Sian Evans’ family have a long musical history. Her mother was a singer and Sian herself began singing from an early age. Her grandfather was a composer and conducted for male voice choirs and by her teenage years she was following in his footsteps providing vocals for numerous jazz and r&b bands, as well as immersing herself in the music of female singer/songwriters like Joni Mitchell. A hip-hop enthusiast from an early age, it was perhaps inevitable that the young Sian would be caught up in the energy of the fledgling dance scene. Sian had her first encounter with drum & bass courtesy of the seminal Roughneck Ting parties. She had left home at 16 and moved to Cardiff to escape, living in squats and friends’ houses while working several jobs at once and travelling to parties and festivals all over the country.
I always got it. I was never refused entry and I rarely had any money. I was top blagger
Having moved through the free party scene, Sian found her musical tastes radically altered by a change in her personal life. At the height of the rave scene, in 1991, she gave birth to her son, and was forced to reassess her priorities.
I had a baby at the height of the rave scene which obviously puts a stop to going crazy. It started me thinking a lot more about songs and the music, and at the time I also got full on into jungle
With a strong foundation in her mother’s collection of Carly Simon and Joni Mitchell LPs, Sian began applying her combined tastes to a variety of dance music and funk/jazz projects, before retreating up a Welsh mountain to raise her little boy in a teepee.
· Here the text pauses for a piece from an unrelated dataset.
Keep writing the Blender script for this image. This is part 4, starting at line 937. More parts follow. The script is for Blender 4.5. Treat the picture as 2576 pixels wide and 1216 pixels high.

For the next four years, Sian and her son split their time between environmental protests like Newbury and working at summer festivals. It was all she needed to give her a taste for living outdoors and so in 1996, Sian moved into a tepee on a traveller’s site in the Brechfa Forest for nine months. At night, after her son went to bed, Sian passed the time by writing songs. Despite being brought up writing poetry and listening to Welsh folk music and Joni Mitchell, it was the first time Sian had felt moved to create music. Realising her future lay with these songs – in fact, most of them went on to form the tracks on Kosheen’s debut album, ‘Resist’ – she soon moved back to Bristol to find someone to play them with.